Tuesday, December 18, 2018

Now that's what I call guidance counseling

"When my ninth-grade guidance counselor asked me what I wanted to do with my life, I told him I wanted to be a writer. Mr. Stone, in his brown corduroy suit and tinted aviator glasses, shook his head sadly. 'Ann,' he said, 'people don't do that.'"
--Ann Hood, Morningstar: Growing Up with Books

I'm enjoying Hood's book about reading, and writing, and coming of age, and the importance of stories. I thought this quote might amuse the writers out there--and the readers, too, for that matter. Thank goodness people do do that writer thing.

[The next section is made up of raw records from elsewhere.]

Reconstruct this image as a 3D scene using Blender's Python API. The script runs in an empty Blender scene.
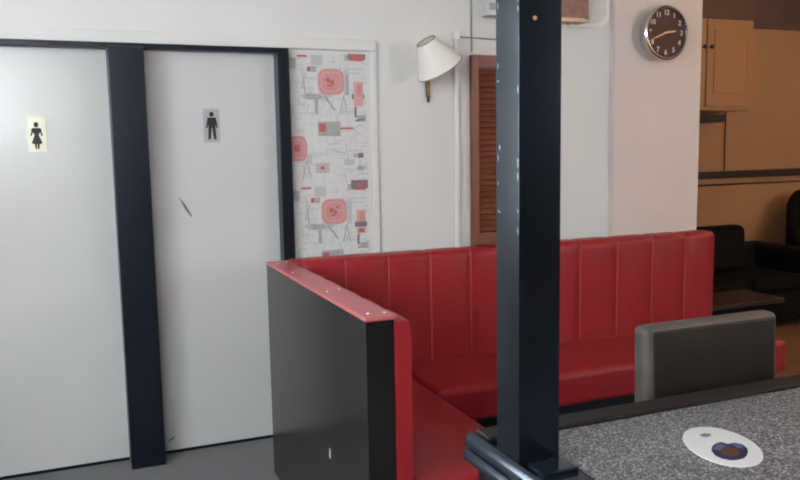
import bpy, bmesh, math, random
from mathutils import Vector, Matrix
random.seed(7)
S = bpy.context.scene
COL = S.collection
PI = math.pi

# ------------------------------------------------------------------ materials
def mat(name, col, rough=.5, metal=0., spec=.5, noise=0., nscale=8., bump=0., bscale=200., col2=None, coat=0., rnoise=0., detail=4., stint=None):
    m = bpy.data.materials.new(name); m.use_nodes = True
    nt = m.node_tree; b = nt.nodes['Principled BSDF']
    b.inputs['Base Color'].default_value = (*col, 1)
    b.inputs['Roughness'].default_value = rough
    b.inputs['Metallic'].default_value = metal
    b.inputs['Specular IOR Level'].default_value = spec
    b.inputs['Coat Weight'].default_value = coat
    if stint: b.inputs['Specular Tint'].default_value = (*stint, 1)
    b.inputs['Coat Roughness'].default_value = .08
    tc = nt.nodes.new('ShaderNodeTexCoord')
    if noise or col2:
        n = nt.nodes.new('ShaderNodeTexNoise'); n.inputs['Scale'].default_value = nscale; n.inputs['Detail'].default_value = detail
        nt.links.new(tc.outputs['Object'], n.inputs['Vector'])
        r = nt.nodes.new('ShaderNodeValToRGB')
        r.color_ramp.elements[0].position = .3; r.color_ramp.elements[1].position = .7
        c2 = col2 or tuple(max(0, c * (1 - noise)) for c in col)
        r.color_ramp.elements[0].color = (*c2, 1); r.color_ramp.elements[1].color = (*col, 1)
        nt.links.new(n.outputs['Fac'], r.inputs['Fac']); nt.links.new(r.outputs['Color'], b.inputs['Base Color'])
        if rnoise:
            mr = nt.nodes.new('ShaderNodeMapRange'); mr.inputs['To Min'].default_value = rough - rnoise; mr.inputs['To Max'].default_value = rough + rnoise
            nt.links.new(n.outputs['Fac'], mr.inputs['Value']); nt.links.new(mr.outputs['Result'], b.inputs['Roughness'])
    if bump:
        n2 = nt.nodes.new('ShaderNodeTexNoise'); n2.inputs['Scale'].default_value = bscale; n2.inputs['Detail'].default_value = 3
        nt.links.new(tc.outputs['Object'], n2.inputs['Vector'])
        bp = nt.nodes.new('ShaderNodeBump'); bp.inputs['Strength'].default_value = bump; bp.inputs['Distance'].default_value = .004
        nt.links.new(n2.outputs['Fac'], bp.inputs['Height']); nt.links.new(bp.outputs['Normal'], b.inputs['Normal'])
    return m

def speckle(name):
    m = bpy.data.materials.new(name); m.use_nodes = True
    nt = m.node_tree; b = nt.nodes['Principled BSDF']
    tc = nt.nodes.new('ShaderNodeTexCoord')
    v = nt.nodes.new('ShaderNodeTexVoronoi'); v.inputs['Scale'].default_value = 240
    nt.links.new(tc.outputs['Object'], v.inputs['Vector'])
    sp = nt.nodes.new('ShaderNodeSeparateColor'); nt.links.new(v.outputs['Color'], sp.inputs['Color'])
    r = nt.nodes.new('ShaderNodeValToRGB'); cr = r.color_ramp; cr.interpolation = 'CONSTANT'
    cr.elements[0].position = 0; cr.elements[0].color = (.042, .043, .048, 1)
    cr.elements[1].position = .28; cr.elements[1].color = (.108, .112, .122, 1)
    for p, c in ((.55, (.185, .19, .205)), (.76, (.31, .32, .345)), (.92, (.52, .52, .53))):
        e = cr.elements.new(p); e.color = (*c, 1)
    nt.links.new(sp.outputs['Red'], r.inputs['Fac']); nt.links.new(r.outputs['Color'], b.inputs['Base Color'])
    b.inputs['Roughness'].default_value = .42
    return m

def emit(name, col, s):
    m = bpy.data.materials.new(name); m.use_nodes = True
    nt = m.node_tree; b = nt.nodes['Principled BSDF']
    b.inputs['Base Color'].default_value = (*col, 1)
    b.inputs['Emission Color'].default_value = (*col, 1); b.inputs['Emission Strength'].default_value = s
    return m

def pane_mat():
    m = bpy.data.materials.new('window_glass'); m.use_nodes = True
    nt = m.node_tree; nt.nodes.remove(nt.nodes['Principled BSDF'])
    out = nt.nodes['Material Output']
    t = nt.nodes.new('ShaderNodeBsdfTransparent'); g = nt.nodes.new('ShaderNodeBsdfGlossy'); g.inputs['Roughness'].default_value = .02
    mx = nt.nodes.new('ShaderNodeMixShader'); mx.inputs['Fac'].default_value = .06
    nt.links.new(t.outputs[0], mx.inputs[1]); nt.links.new(g.outputs[0], mx.inputs[2]); nt.links.new(mx.outputs[0], out.inputs['Surface'])
    return m

def shade_mat():
    m = mat('lampshade_card', (.95, .94, .90), .75, bump=.15, bscale=500)
    nt = m.node_tree; b = nt.nodes['Principled BSDF']; out = nt.nodes['Material Output']
    t = nt.nodes.new('ShaderNodeBsdfTranslucent'); t.inputs['Color'].default_value = (.95, .92, .85, 1)
    mx = nt.nodes.new('ShaderNodeMixShader'); mx.inputs['Fac'].default_value = .28
    nt.links.new(b.outputs[0], mx.inputs[1]); nt.links.new(t.outputs[0], mx.inputs[2]); nt.links.new(mx.outputs[0], out.inputs['Surface'])
    return m

M = dict(
    white=mat('white_wall_paint', (.675, .67, .655), .55, noise=.05, nscale=2.5, bump=.12, bscale=90),
    ceil=mat('ceiling_paint', (.86, .86, .85), .8),
    door=mat('white_door_gloss', (.59, .59, .585), .22, noise=.05, nscale=3, bump=.04, bscale=60),
    blacktrim=mat('black_gloss_woodwork', (.006, .008, .013), .32, spec=.36, stint=(.78, .90, 1.0), noise=.4, nscale=12, bump=.05, bscale=60),
    postblack=mat('black_painted_post', (.006, .007, .010), .22, spec=.36, stint=(.55, .78, 1.0), noise=.4, nscale=10, bump=.06, bscale=45),
    lacquer=mat('black_lacquer_board', (.013, .012, .012), .24, noise=.5, nscale=3, bump=.015, bscale=30, spec=.38),
    blackedge=mat('black_gloss_edging', (.008, .011, .018), .13, stint=(.58, .80, 1.0), bump=.06, bscale=60),
    red=mat('red_vinyl', (.262, .016, .021), .36, spec=.22, noise=.10, nscale=6, bump=.10, bscale=260),
    redcap=mat('red_painted_rail', (.40, .085, .095), .30, spec=.8, noise=.08, nscale=10, bump=.05, bscale=80),
    redpipe=mat('red_piping', (.36, .045, .05), .35, spec=.35),
    stud=mat('white_stud', (.95, .92, .88), .35),
    floor=mat('dark_grey_carpet', (.19, .195, .20), .9, col2=(.11, .11, .115), nscale=120, bump=.3, bscale=300),
    rearfloor=mat('brown_wood_floor', (.20, .10, .05), .45, noise=.4, nscale=9, bump=.05),
    pier=mat('pink_cream_paint', (.655, .56, .515), .6, noise=.04, nscale=3, bump=.1, bscale=90),
    tan=mat('tan_wall_paint', (.31, .155, .065), .6, noise=.10, nscale=2, bump=.1, bscale=80),
    tandoor=mat('tan_cupboard_paint', (.30, .145, .052), .5, noise=.06, nscale=3),
    darkbrown=mat('dark_brown_surface', (.075, .036, .026), .6, noise=.2, nscale=3),
    darkrail=mat('dark_rail_wood', (.024, .014, .010), .6, spec=.3, noise=.3, nscale=10),
    blackleather=mat('black_upholstery', (.003, .003, .003), .85, spec=.12, noise=.3, nscale=10),
    chair=mat('dark_taupe_leather', (.026, .018, .0145), .42, spec=.24, noise=.45, nscale=11, bump=.2, bscale=140),
    chair_lit=mat('lit_taupe_leather', (.105, .092, .084), .45, noise=.3, nscale=14, bump=.2, bscale=140),  # paler copy of the leather, window light put into its colour
    chairleg=mat('dark_wood_leg', (.03, .02, .015), .4),
    louvre=mat('mahogany_stain', (.20, .055, .028), .45, noise=.3, nscale=14),
    blacklip=mat('black_matt_lip', (.010, .010, .011), .5, spec=.25),
    granite=speckle('speckled_grey_laminate'),
    mat_white=mat('white_card_mat', (.72, .74, .74), .4),
    ink_blue=mat('dark_blue_print', (.012, .022, .075), .4),
    ink_sky=mat('mid_blue_print', (.06, .12, .26), .4),
    ink_brown=mat('brown_print', (.10, .045, .028), .4),
    ink_grey=mat('grey_blue_print', (.16, .18, .23), .5),
    chrome=mat('brushed_steel', (.74, .74, .74), .20, metal=1),
    face=mat('dark_brown_clock_face', (.055, .025, .018), .45, spec=.2),
    numeral=mat('silver_numerals', (.50, .46, .43), .4),
    hand=mat('copper_hand', (.62, .33, .20), .35, metal=.3),
    brass=mat('aged_brass', (.20, .135, .06), .35, metal=1, noise=.4, nscale=60),
    shade=shade_mat(),
    shadetrim=mat('shade_rim_wire', (.28, .25, .22), .5),
    conduit=mat('white_plastic', (.74, .74, .73), .4),
    greycable=mat('grey_cable', (.22, .22, .22), .5),
    boxgrey=mat('pale_grey_box', (.55, .55, .55), .5),
    boxdark=mat('grey_box_slot', (.30, .30, .30), .5),
    boxwood=mat('brown_wood_box', (.26, .125, .085), .5, noise=.3, nscale=25),
    boxlight=mat('pale_wood_edge', (.62, .45, .28), .5),
    cream=mat('cream_sign', (.88, .85, .68), .30, noise=.12, nscale=20),
    greysign=mat('grey_sign', (.40, .40, .41), .30),
    signblack=mat('black_pictogram', (.010, .010, .010), .5),
    scuff=mat('dark_scuff', (.16, .14, .13), .7),
    scuffwhite=mat('pale_chip', (.30, .34, .40), .5),
    copper=mat('copper_screw', (.5, .22, .14), .35, metal=.6),
    wp_base=mat('wallpaper_white', (.63, .63, .62), .65, noise=.06, nscale=40),
    wp_pink=mat('wallpaper_pink', (.58, .27, .26), .65, noise=.15, nscale=60),
    wp_red=mat('wallpaper_red', (.44, .11, .12), .65),
    wp_rose=mat('wallpaper_rose', (.60, .33, .32), .65),
    wp_grey=mat('wallpaper_grey', (.40, .40, .40), .65, noise=.25, nscale=60),
    wp_light=mat('wallpaper_light_grey', (.47, .47, .47), .65),
    wp_dark=mat('wallpaper_dark', (.17, .15, .17), .65),
    wp_mauve=mat('wallpaper_mauve', (.48, .40, .42), .65),
    winframe=mat('white_window_frame', (.75, .75, .75), .4),
    glass=pane_mat(),
    bulb=emit('warm_lamp_glass', (1.0, .55, .22), 65),
)

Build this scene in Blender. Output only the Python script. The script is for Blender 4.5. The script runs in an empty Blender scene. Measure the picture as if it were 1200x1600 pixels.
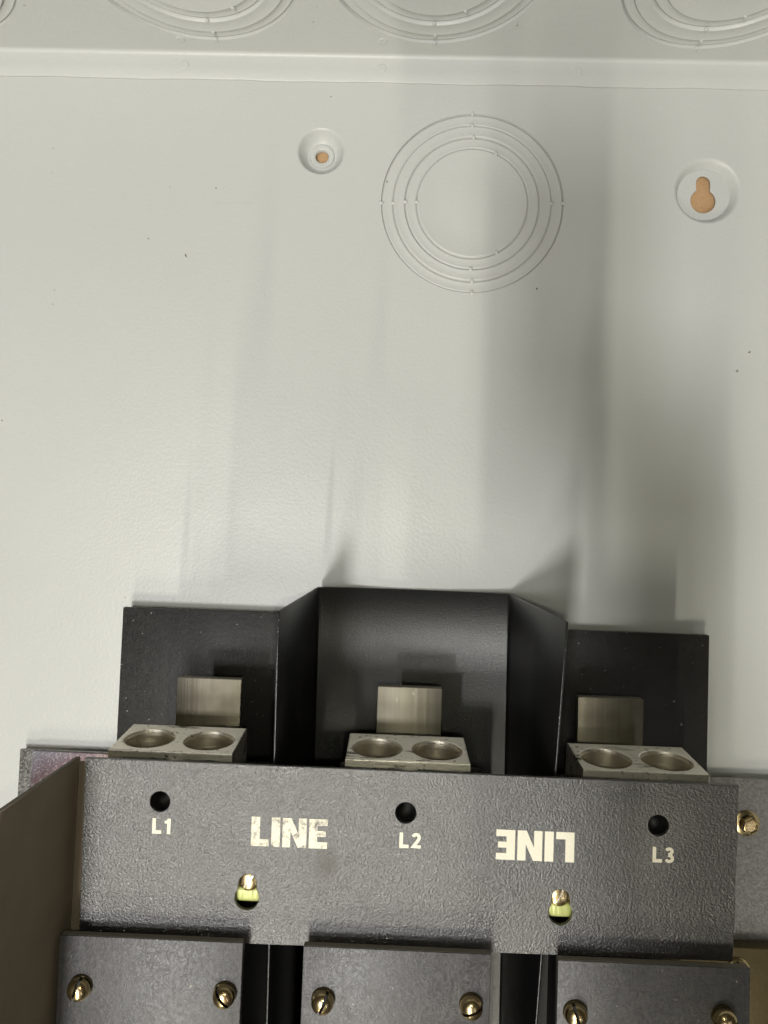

Saturday, December 15, 2018

The first rewards

"...I am solidly, realistically joyous; I like living in hope of publication; I can live without the actual publication. I write, however poorly, or superficially, for fun, for aesthetic order, and I am not poor or superficial, no matter what I turn out."
--Sylvia Plath, The Letters of Sylvia Plath, Volume 1: 1940-1956, ed. by Peter K. Steinberg and Karen V. Kukil

Sylvia Plath wrote those words after her first flush of writing success, and after the breakdown that culminated in a suicide attempt, and before she knew she would have another, bigger wave of writing success--indeed, before she had even written the works for which she is now most famous. She's identifying the separation between the joy of publishing, which is unpredictable, and the joy of creation, which is always within reach. 

Artists know, or soon learn, that the degree of effort is not always proportional to the degree of (outward) success, and nothing is guaranteed. The inevitable questions are: Why am I creating this? Who is it for?

Saturday, November 24, 2018

That would make a great story ...

I can't help it. Let me overhear an intriguing scrap of conversation, or read a bizarre headline, or learn about some new-to-me quirky historical fact, and my brain will start constructing a story around it.

It doesn't matter if I ever write the story; I just seem to have an automatic reflex to outline the possible story in my head, maybe come up with an opening line. 

It's like a marathon runner doing a little jog-in-place. It keeps me in shape, preps me for the big race. Only in the case of writing, I never know which little jog is going to turn into the marathon until I'm well into the race!

Sunday, November 18, 2018

On lifework and dandelion seeds

"I only managed today to write six thank-you notes. This is the kind of day which utterly depresses me because I cannot see it as a lifework, only an existence to thank people ..."
--May Sarton, At Eighty-Two: A Journal

I know what Sarton means here; we often think of our notes, emails, blog posts, etc., as not "real writing," or what she refers to as "lifework." The lifework consists of the carefully crafted stories and articles and books that we deliberately put out for the world's notice ... right?

Well, yes and no. It occurs to me that when I correspond with someone, I'm establishing the very kind of connection that I want my published writing to achieve. I'm just doing it one-to-one instead of one-to-many. At this point in my life I've seen how rare and fleeting and unpredictable the one-to-many connections can be. 

And so I have a new regard for the less formal daily communications we practice. For some writers, letters and journals and other documents have become part of their lifework, even if they didn't plan it that way.

We don't always know what our lifework is, or what it will turn out to be. We blow dandelion seeds into the wind, and who can say which ones will sprout and flower?

Sunday, November 11, 2018

The uncertainty of the first draft

Starting a new book is all steam and excitement, an idea pulsing with life. But I'm never sure, until I've written my way into it, whether it will really work. I have abandoned first drafts after a thousand words, two thousand, ten thousand. 

Usually by the time I hit ten thousand, I have a sense of whether this is going anywhere. If the story's getting deeper and more complex, if new subplots are opening up, if the characters are revealing more with every scene, then I may have something. But if the initial impulse has burned out, its promise dwindled, the characters never growing, no new conflicts arising naturally, then it's another scrap for the scrap box. Part of it may be quilted into another story eventually.

When a story does go, when it grows legs--or better yet, wings--there's a feeling of inevitability. Yet the first shovelful into the ground (to mix metaphors here) rarely tells me how rich the pocket of ore will be. I have to dig a while to test it.